Other

When policymakers add administrative burdens while expanding access

Abstract

There is growing evidence that administrative burdens in social programs matter to access, and that we should do something about it. I’ve worked on such efforts in the federal government, helping to design revised guidance to the Paperwork Reduction Act to help to identify and reduce burdens. I’ve left the Office of Management and Budget now, but my time there and my academic research has given me new insights on the sources of administrative burdens, and some suggestions for how to reduce them.
Administrative burdens in social safety net programs are often attributed to two main causes.

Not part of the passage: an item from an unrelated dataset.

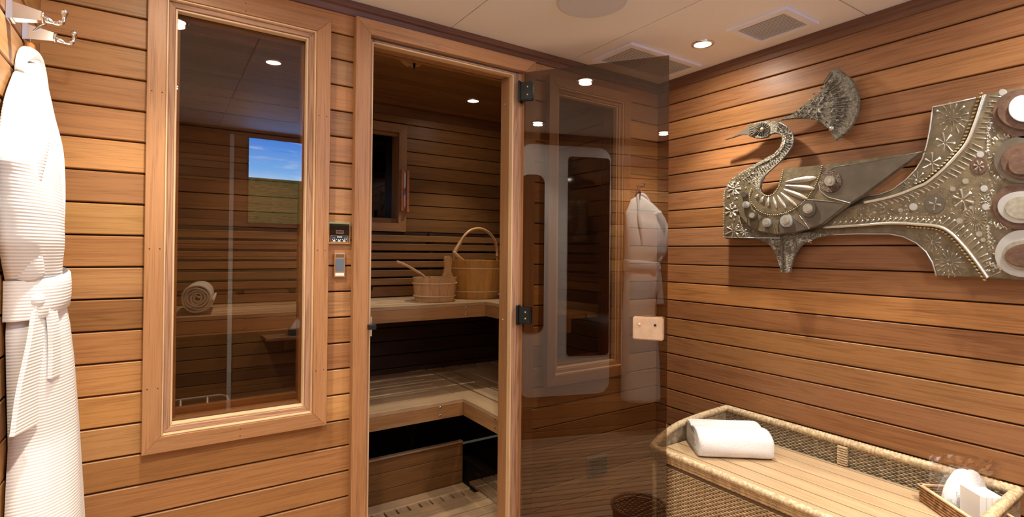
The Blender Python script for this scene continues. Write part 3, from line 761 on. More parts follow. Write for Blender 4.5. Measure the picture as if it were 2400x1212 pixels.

First, they can arise from “benign neglect”: unwitting small decisions made early in program design that can have outsized effects on the populations the programs are intended to serve. In these cases, burdens flow from bureaucratic processes that are not themselves intended to harm the public—indeed, they are often designed to improve public administration—but end up resulting in onerous processes for individuals. Second, burdens arise from “hidden politics,” when paperwork and wait times are used to purposively limit access to public services.
But there is an important third source of administrative burdens that’s not quite benign neglect or hidden politics: bureaucratic and legislative efforts to expand existing programs to cover new problems and new populations. Such efforts are benign but intentional, with the goal of broadening access rather than reducing it. We might think of this kind of institutional change as “layering;” essentially, adding new rules on top of existing ones.